One day, a Korean lady at work brought Inja a Korean Bible and told her, “Inja, you should come to church.”

 

“I really didn’t want to go, so I argued back at her, ‘No, I’m not good enough for church.’ I remembered always that I had lied to my mom about coming to America. I told this lady that I would come to church when I got to be a better person.”

 

But After Don and Inja moved to Virginia, Inja started attending an Assembly of God Bible study with a Korean friend.

 

“It was very loud volume with lots of clapping,” she said. “It really scared me. I didn’t like it.” But, she says, something just kept her attending that study. “I’m not sure exactly why I kept going, but I think God was continuing to plant seeds in my life.”

 

After six months, Inja decided to attend the Assembly of God church. “I continued to be exposed to Scripture. I didn’t understand it and I didn’t feel comfortable there, but I kept going.”

 

Later, when Don had a motorcycle accident and was confined to the couch for a while, the Korean pastor from Inja’s church came to visit him. She stood and listened to their conversation with interest.

 

“If you died today, would you go to Heaven or Hell?” the pastor asked Don.

 

“I would go to Heaven,” Don replied.

 

“Why do you say that?” the pastor persisted.

 

“Because even as a child I knew Christ died on the cross for my sin. I have asked Him to be my Savior,” Don responded.

 

As they talked, Inja listened intently. “Hearing them talk—it was the first time I really understood the gospel,” she shares. “I knew then that I wanted Christ as my Savior, too. Finally I understood. Finally it became personal.”

 

“But I had a lot of growing to do,” she says. “Don had been a nominal Christian and I had not been a believer at all. At first, I got works all mixed into my understanding of salvation. I was afraid all the time that I would not please God, that He wouldn’t love me.”

 

After several different moves and church communities, God led Inja and Don to settle in Titusville. They have been at CCC since they first moved to the area six years ago.

 

“Here at CCC, I have learned more and more about being loved by God. I have found new freedom in who I am in Christ. I am released from what I think I must do for God.
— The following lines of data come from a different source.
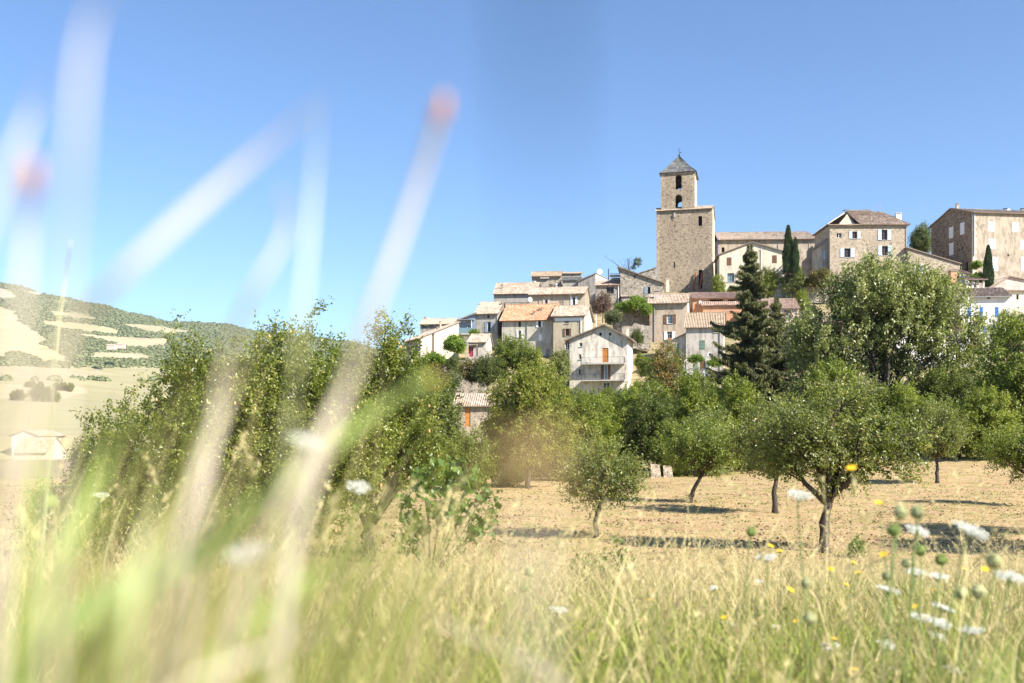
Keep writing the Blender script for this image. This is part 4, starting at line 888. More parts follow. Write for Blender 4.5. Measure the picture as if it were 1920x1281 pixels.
# two stone slabs on edge at the orchard's far side, a street lamp
for px, w, hh, lb in ((1231, .75, 1.0, 'weathered upright concrete slab leaning at the orchard edge'), (1254, .7, .85, 'smaller upright concrete slab beside the leaning one')):
    X = (px - 960) / F * 71; mb = MB(); mb.hexa([(-w / 2, 0, -.2), (w / 2, 0, -.2), (w / 2, .14, -.2), (-w / 2, .14, -.2), (-w * .55, .15, hh), (w * .3, .12, hh * .94), (w * .3, .24, hh * .92), (-w * .55, .27, hh)])
    o = mb.build('stone_slab', M['pale_stone'], None, loc=(X, 71, float(H(X, 71)))); tag(o, lb, 'slab', 'concrete slabs at the orchard edge')
c = P(1119, 764, 128); e = link('street_lamp', None, loc=(c.x, c.y, c.z - 4)); tag(e, 'old iron street lamp below the balcony house', 'lamp')
mb = MB(); mb.tube([(0, 0, 0), (0, 0, 3.3)], .05, 6); mb.build('lamp_post', M['iron'], e); mb = MB(); mb.lathe([(.08, 3.3), (.2, 3.75), (.22, 3.8), (.05, 4.0)], 6); mb.build('lantern', M['iron'], e)

def aerial(px, py, Y, hh, label):
    c = P(px, py, Y); e = link('television_aerial', None, loc=c); tag(e, label, 'aerial', 'television aerials on the roofs'); mb = MB(); mb.tube([(0, 0, -1.2), (0, 0, hh)], .03, 5); mb.build('mast', M['zinc'], e); mb = MB(); mb.tube([(-.5, .1, hh - .15), (.5, -.1, hh - .15)], .015, 4)
    for k in range(7): x_ = -.5 + k / 6; mb.tube([(x_, -.25, hh - .15), (x_, .25, hh - .15)], .01, 4)
    mb.build('antenna_array', M['zinc'], e)
aerial(1124.5, 506, 200, 1.2, 'thin television aerial above the white skyline wall'); aerial(1650, 396, 192, 1.3, 'television aerial on the blue shuttered house'); aerial(1070, 566, 168, 1.4, 'television aerial on the orange roofed house'); aerial(862, 600, 172, 1.5, 'television aerial beside the cream house')
# ---------------------------------------------------------------- trees and shrubs
def norm(a): return a / np.maximum(np.linalg.norm(a, axis=-1, keepdims=True), 1e-9)
def leaf_mesh(name, p, d, nrm, Ln, wd, mt, rnd, fold=.18):
    """one folded diamond per leaf: base p, direction d, normal nrm"""
    sd_ = norm(np.cross(d, nrm)); Ln = Ln[:, None]; w = Ln * wd
    mid = p + d * Ln * .45; up = norm(np.cross(sd_, d)) * Ln * fold
    V = np.stack([p, mid - sd_ * w + up, p + d * Ln, mid + sd_ * w + up], 1).reshape(-1, 3); n = len(p)
    a = np.arange(n)[:, None] * 4
    Fc = np.concatenate([a + [0, 2, 1], a + [0, 3, 2]], 1).reshape(-1, 3)
    return mesh_np(name, V, Fc, mt, [('rnd', 'FLOAT', 'FACE', np.repeat(rnd, 2))])
def make_tree(seed, trunk, crown, ncl, per, leaf, mt, bark='bark', shoot=.45, r0=.14, limbs=7, wd=.32, gap=.35, twigs=True, low=None, fork=None, shell=2.4, vert=.35):
    """trunk: list of points; crown: ellipsoids (cx,cy,cz,rx,ry,rz). Returns (wood mesh, leaf mesh, cluster centres)"""
    g = np.random.default_rng(seed); E = np.array(crown, float); vol = E[:, 3] * E[:, 4] * E[:, 5]
    C = []
    while len(C) < ncl:
        i = g.choice(len(E), p=vol / vol.sum()); d = norm(g.normal(size=3)); r = g.random() ** (1 / shell)
        c = E[i, :3] + d * r * E[i, 3:]
        ph = np.sin(c[0] * 2.1 / E[i, 3] * 1.6 + seed) * np.sin(c[1] * 2.3 / E[i, 4] * 1.5 + 1.7 * seed) + .7 * np.sin(c[2] * 3.1 / E[i, 5] + 2.3 * seed)
        if ph < -gap * 1.6 + .0 and g.random() < .85: continue
        if low is not None and c[2] < low: continue
        C.append(c)
    C = np.array(C); top = Vector(trunk[-1]); ctr = (E[:, :3] * vol[:, None]).sum(0) / vol.sum()
    # wood: limbs to groups of leaf clusters, branches to clusters
    mb = MB(); tp = [Vector(p) for p in trunk]; nt_ = len(tp)
    fine = []
    for a, b in zip(tp[:-1], tp[1:]):
        for k in range(4): fine.append(a.lerp(b, k / 4))
    fine.append(tp[-1])
    sz = r0 * .12
    pts = [p + Vector((g.normal(0, sz), g.normal(0, sz), 0)) if 0 < i < len(fine) - 1 else p for i, p in enumerate(fine)]
    rad = [r0 * (1.25 if i == 0 else 1 - .42 * i / len(pts)) * (1 + g.normal(0, .05)) for i in range(len(pts))]
    mb.tube(pts, rad, 9)
    K = C[g.choice(len(C), limbs, replace=False)]
    for _ in range(4):
        lab = np.argmin(((C[:, None] - K[None]) ** 2).sum(-1), 1)
        K = np.array([C[lab == j].mean(0) if (lab == j).any() else K[j] for j in range(limbs)])
    for j in range(limbs):
        st = pts[-1] if fork is None else pts[max(0, len(pts) - 1 - int(g.integers(0, max(1, int(len(pts) * fork)))))]
        tgt = Vector(K[j]); ln = (tgt - st).length
        if ln < .05: continue
        m1 = st.lerp(tgt, .4) + Vector((g.normal(0, .07), g.normal(0, .07), .06)) * ln; m2 = st.lerp(tgt, .75) + Vector((g.normal(0, .05), g.normal(0, .05), .08)) * ln
        rl = r0 * .55; lp = [st, m1, m2, tgt]; mb.tube(lp, [rl, rl * .7, rl * .45, rl * .2], 6)
        mem = np.where(lab == j)[0]
        for q in g.permutation(mem)[:16]:
            c = Vector(C[q]); a = lp[1 + int(g.integers(0, 3))]; a = a.lerp(lp[2], g.random() * .5); l2 = (c - a).length
            mm = a.lerp(c, .5) + Vector((g.normal(0, .08), g.normal(0, .08), .05)) * l2
            mb.tube([a, mm, c], [rl * .3, rl * .18, rl * .05 + .003], 4, False)
    wood = mb.mesh('trunk', M[bark], sm=True)
    # leaves along short shoots
    nl = ncl * per; ci = np.repeat(np.arange(ncl), per); ns = max(2, per // 11); si = g.integers(0, ns, nl)
    out = norm(C - ctr); sdirs = norm(out[:, None] * .7 + g.normal(0, .75, (ncl, ns, 3)) + [0, 0, vert]); slen = shoot * g.uniform(.5, 1.5, (ncl, ns))
    sd_ = sdirs[ci, si]; t = g.random(nl) ** .8; p = C[ci] + sd_ * (t * slen[ci, si] - shoot * .25)[:, None] + g.normal(0, leaf * .55, (nl, 3))
    d = norm(sd_ * .5 + g.normal(0, .6, (nl, 3)) + [0, 0, -.25]); nr = norm(g.normal(0, .55, (nl, 3)) + [.12, -.08, .75] + out[ci] * .35)
    tone = np.clip(.5 + .16 * np.sin(C[:, 0] * 2.2 + seed) + g.normal(0, .17, ncl), 0, 1)[ci]
    rnd = np.clip(tone + g.normal(0, .22, nl), 0, 1)
    lv = leaf_mesh('crown', p, d, nr, leaf * g.uniform(.5, 1.45, nl), wd, mt, rnd)
    return wood, lv, C
def put(name, label, cat, meshes, loc, rz=0, scl=1.0, group=None, parts=('trunk', 'crown'), sz=None):
    e = link(name, None, loc=loc, rz=rz); e.scale = (scl, scl, scl * (sz or 1)); tag(e, label, cat, group)
    for nm, me in zip(parts, meshes): link(nm, me, e)
    return e
def base(px, Y, dz=0.0): X = (px - 960) / F * Y; return (X, Y, float(H(X, Y)) - .05 + dz)
M['pear_leaf'] = leafmat('pear_leaf', (0.065, 0.085, 0.014), (0.150, 0.175, 0.026), (0.299, 0.312, 0.071), 0.38, (.40, .36, .12), .03, .34)
M['apple_leaf'] = leafmat('apple_leaf', (0.065, 0.077, 0.021), (0.143, 0.163, 0.042), (0.286, 0.294, 0.101), 0.38, (.40, .36, .10), .035, .34)
M['bright_leaf'] = leafmat('bright_leaf', (0.096, 0.127, 0.015), (0.191, 0.230, 0.031), (0.323, 0.345, 0.066), 0.48, (.40, .37, .10), .03)
M['hedge_leaf'] = leafmat('hedge_leaf', (0.065, 0.094, 0.014), (0.143, 0.181, 0.026), (0.273, 0.300, 0.059), 0.43)
M['silver_leaf'] = leafmat('silver_leaf', (0.093, 0.110, 0.035), (0.215, 0.235, 0.078), (0.445, 0.442, 0.190), 0.36, rough=.36)
M['dark_leaf'] = leafmat('dark_leaf', (0.038, 0.055, 0.015), (0.081, 0.104, 0.025), (0.162, 0.182, 0.043), 0.33)
M['spruce_leaf'] = leafmat('spruce_leaf', (.028, .034, .008), (.065, .072, .016), (.17, .165, .04), .15, rough=.7)
M['cypress_leaf'] = leafmat('cypress_leaf', (.015, .04, .012), (.035, .075, .02), (.07, .11, .03), .1, rough=.6)
M['sumac_leaf'] = leafmat('sumac_leaf', (.10, .12, .03), (.20, .19, .05), (.30, .20, .07), .35, (.42, .16, .06), .18)
M['plum_leaf'] = leafmat('plum_leaf', (.10, .045, .045), (.17, .085, .075), (.24, .13, .10), .2)
M['olive_leaf'] = leafmat('olive_leaf', (.06, .075, .03), (.10, .115, .045), (.17, .175, .08), .2)
M['rust_leaf'] = leafmat('rust_leaf', (.09, .07, .02), (.15, .11, .03), (.22, .15, .04), .2)
M['vine_leaf'] = leafmat('vine_leaf', (.09, .17, .02), (.16, .26, .03), (.26, .34, .05), .45)
M['walnut_leaf'] = leafmat('walnut_leaf', (0.114, 0.132, 0.019), (0.217, 0.231, 0.033), (0.343, 0.330, 0.073), 0.48, (.38, .33, .10), .05)

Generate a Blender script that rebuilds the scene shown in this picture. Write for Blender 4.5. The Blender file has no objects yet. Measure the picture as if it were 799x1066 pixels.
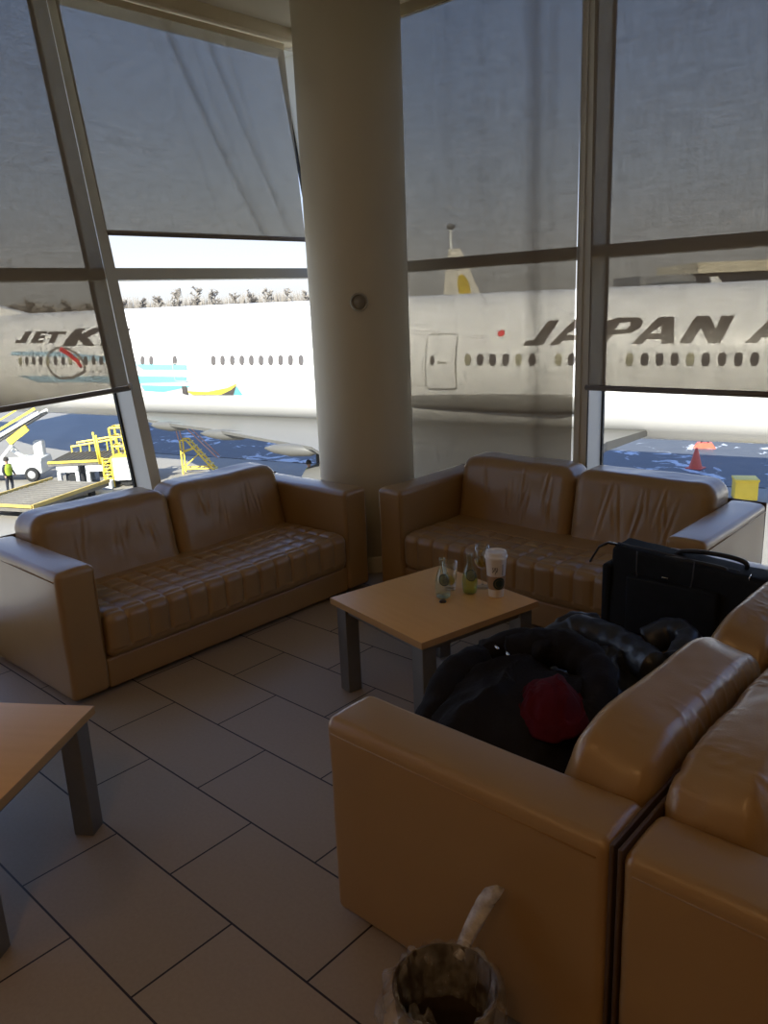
import bpy, bmesh, math, random
from mathutils import Vector, Matrix, noise
from mathutils.geometry import tessellate_polygon
PI = math.pi
random.seed(7)
scene = bpy.context.scene
col = scene.collection

# ------------------------------------------------------------------ helpers
def link(o, parent=None):
    col.objects.link(o)
    if parent is not None:
        o.parent = parent
    return o

def M(name, vf, mat, parent=None, smooth=True, kind=None, sharp=None):
    """one mesh object from (verts, faces)"""
    v, f = vf
    me = bpy.data.meshes.new(name)
    me.from_pydata([tuple(p) for p in v], [], [tuple(q) for q in f])
    me.validate()
    bm = bmesh.new(); bm.from_mesh(me)
    bmesh.ops.recalc_face_normals(bm, faces=bm.faces)
    if smooth:
        for fc in bm.faces: fc.smooth = True
    bm.to_mesh(me); bm.free()
    if smooth and sharp:
        me.set_sharp_from_angle(angle=math.radians(sharp))
    if mat is not None: me.materials.append(mat)
    o = bpy.data.objects.new(name, me)
    if kind: o['kind'] = kind
    return link(o, parent)

def tag(o, label, cat, group=None, kind=None):
    o['label'] = label; o['category'] = cat
    if group: o['group'] = group
    if kind: o['kind'] = kind
    return o

def thing(name, label, cat, loc=(0, 0, 0), rz=0.0, group=None):
    o = bpy.data.objects.new(name, None); o.empty_display_size = .1
    o.location = loc; o.rotation_euler = (0, 0, rz)
    link(o)
    return tag(o, label, cat, group)

def sgroup(name, loc=(0, 0, 0)):
    o = bpy.data.objects.new(name, None); o.location = loc; o['kind'] = 'structure'
    return link(o)

def copy_tree(o, parent=None):
    c = o.copy(); link(c, parent)
    for ch in list(o.children): copy_tree(ch, c)
    return c

def merge(*vfs):
    V, F = [], []
    for v, f in vfs:
        k = len(V); V += [tuple(p) for p in v]; F += [tuple(i + k for i in q) for q in f]
    return V, F

def xf(vf, m):
    return [tuple(m @ Vector(p)) for p in vf[0]], vf[1]

def mv(vf, dx=0, dy=0, dz=0):
    return [(p[0] + dx, p[1] + dy, p[2] + dz) for p in vf[0]], vf[1]

def box(x0, x1, y0, y1, z0, z1):
    v = [(x, y, z) for x in (x0, x1) for y in (y0, y1) for z in (z0, z1)]
    f = [(0, 1, 3, 2), (4, 6, 7, 5), (0, 4, 5, 1), (2, 3, 7, 6), (0, 2, 6, 4), (1, 5, 7, 3)]
    return v, f

def rbox(x0, x1, y0, y1, z0, z1, r, n=(1, 1, 1), k=3, fn=None):
    """box with rounded edges, n interior subdivisions per axis; fn(p, n) displaces"""
    c = ((x0 + x1) / 2, (y0 + y1) / 2, (z0 + z1) / 2)
    hs = (abs(x1 - x0) / 2, abs(y1 - y0) / 2, abs(z1 - z0) / 2)
    r = min(r, min(hs) * .999)
    co = []
    for a in range(3):
        h = hs[a]; cr = [r * math.tan(PI / 4 * i / k) for i in range(k + 1)]
        inn = [-(h - r) + 2 * (h - r) * i / n[a] for i in range(n[a] + 1)]
        l = [-(h - r) - t for t in reversed(cr[1:])] + inn + [(h - r) + t for t in cr[1:]]
        co.append(l)
    idx, V, F = {}, [], []
    def vert(i, j, l):
        key = (i, j, l)
        if key not in idx:
            p = Vector((co[0][i], co[1][j], co[2][l]))
            q = Vector([max(-(hs[a] - r), min(hs[a] - r, p[a])) for a in range(3)])
            d = p - q
            if d.length > 1e-9: d.normalize()
            p = q + d * r
            w = p + Vector(c)
            if fn: w = fn(w, d)
            idx[key] = len(V); V.append(tuple(w))
        return idx[key]
    N = [len(x) - 1 for x in co]
    for a in range(3):
        b, cc = (a + 1) % 3, (a + 2) % 3
        for s in (0, N[a]):
            for i in range(N[b]):
                for j in range(N[cc]):
                    q = []
                    for di, dj in ((0, 0), (1, 0), (1, 1), (0, 1)):
                        t = [0, 0, 0]; t[a] = s; t[b] = i + di; t[cc] = j + dj
                        q.append(vert(*t))
                    if s == 0: q.reverse()
                    F.append(q)
    return V, F

def tube(pts, rad, seg=8, cap=True):
    pts = [Vector(p) for p in pts]; V, F = [], []
    n = len(pts)
    up = None
    for i, p in enumerate(pts):
        t = (pts[min(i + 1, n - 1)] - pts[max(i - 1, 0)])
        t = t.normalized() if t.length > 1e-9 else Vector((0, 0, 1))
        if up is None:
            up = Vector((0, 0, 1)) if abs(t.z) < .9 else Vector((1, 0, 0))
        a = t.cross(up)
        if a.length < 1e-6: a = t.cross(Vector((1, 0.3, 0)))
        a.normalize(); b = a.cross(t).normalized(); up = b
        rr = rad[i] if isinstance(rad, (list, tuple)) else rad
        for s in range(seg):
            q = 2 * PI * s / seg
            V.append(tuple(p + a * rr * math.cos(q) + b * rr * math.sin(q)))
    for i in range(n - 1):
        for s in range(seg):
            F.append((i * seg + s, i * seg + (s + 1) % seg, (i + 1) * seg + (s + 1) % seg, (i + 1) * seg + s))
    if cap:
        F.append(tuple(reversed(range(seg)))); F.append(tuple(range((n - 1) * seg, n * seg)))
    return V, F

def bar(a, b, w, h):
    """square bar from a to b"""
    a, b = Vector(a), Vector(b); t = (b - a).normalized()
    up = Vector((0, 0, 1)) if abs(t.z) < .95 else Vector((1, 0, 0))
    s = t.cross(up).normalized() * (w / 2); u = s.cross(t).normalized() * (h / 2)
    V = [tuple(p + s * i + u * j) for p in (a, b) for i, j in ((-1, -1), (1, -1), (1, 1), (-1, 1))]
    F = [(0, 1, 2, 3), (7, 6, 5, 4)] + [(i, i + 4, (i + 1) % 4 + 4, (i + 1) % 4) for i in range(4)]
    return V, F

def lathe(prof, seg=32, cx=0, cy=0, capb=True, capt=True, fn=None):
    V, F = [], []
    for (r, z) in prof:
        for s in range(seg):
            a = 2 * PI * s / seg
            p = (cx + r * math.cos(a), cy + r * math.sin(a), z)
            V.append(fn(p, a) if fn else p)
    for i in range(len(prof) - 1):
        for s in range(seg):
            F.append((i * seg + s, i * seg + (s + 1) % seg, (i + 1) * seg + (s + 1) % seg, (i + 1) * seg + s))
    if capb: F.append(tuple(reversed(range(seg))))
    if capt: F.append(tuple(range((len(prof) - 1) * seg, len(prof) * seg)))
    return V, F

def fbm(p, o=3):
    return noise.fractal(Vector(p), 1.0, 2.0, o, noise_basis='PERLIN_ORIGINAL')

# ------------------------------------------------------------------ materials
def new_mat(name):
    m = bpy.data.materials.new(name); m.use_nodes = True
    nt = m.node_tree; nt.nodes.clear()
    out = nt.nodes.new('ShaderNodeOutputMaterial')
    return m, nt, out

def N(nt, t, **kw):
    n = nt.nodes.new(t)
    for k, v in kw.items():
        if k.startswith('_'): setattr(n, k[1:], v)
        else:
            n.inputs[k.replace('__', ' ')].default_value = v
    return n

def pmat(name, color, rough=.5, metal=0.0, var=.12, scale=8.0, bump=0.0, bscale=60.0, spec=.5, coat=0.0, trans=0.0, ior=1.45, sheen=0.0):
    m, nt, out = new_mat(name)
    b = nt.nodes.new('ShaderNodeBsdfPrincipled')
    b.inputs['Roughness'].default_value = rough; b.inputs['Metallic'].default_value = metal
    b.inputs['Specular IOR Level'].default_value = spec
    b.inputs['Coat Weight'].default_value = coat; b.inputs['Coat Roughness'].default_value = .27
    b.inputs['Transmission Weight'].default_value = trans; b.inputs['IOR'].default_value = ior
    if sheen: b.inputs['Sheen Weight'].default_value = sheen
    tc = nt.nodes.new('ShaderNodeTexCoord')
    nz = N(nt, 'ShaderNodeTexNoise', Scale=scale, Detail=4.0)
    nt.links.new(tc.outputs['Object'], nz.inputs['Vector'])
    mx = nt.nodes.new('ShaderNodeMix'); mx.data_type = 'RGBA'
    mx.inputs[6].default_value = (*[c * (1 - var) for c in color], 1)
    mx.inputs[7].default_value = (*[min(1, c * (1 + var)) for c in color], 1)
    nt.links.new(nz.outputs['Fac'], mx.inputs[0])
    nt.links.new(mx.outputs[2], b.inputs['Base Color'])
    if bump:
        n2 = N(nt, 'ShaderNodeTexNoise', Scale=bscale, Detail=3.0)
        nt.links.new(tc.outputs['Object'], n2.inputs['Vector'])
        bp = N(nt, 'ShaderNodeBump', Strength=bump, Distance=.01)
        nt.links.new(n2.outputs['Fac'], bp.inputs['Height'])
        nt.links.new(bp.outputs['Normal'], b.inputs['Normal'])
    nt.links.new(b.outputs[0], out.inputs[0])
    return m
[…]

I serve Him from love instead, since I know now that I can’t do anything to save myself or keep myself saved.”

 

Inja still thinks often of her family back in Korea.

 

“I am praying so much for them,” she says, “that even in the Catholic church, God will open their hearts to the gospel through the hearing of His Word as He did in my life. I really want so much to see them in Heaven!”

 

But Inja has also come to think of the CCC community as family.

 

“And I just love my church family so much,” she says. “I feel so at home.”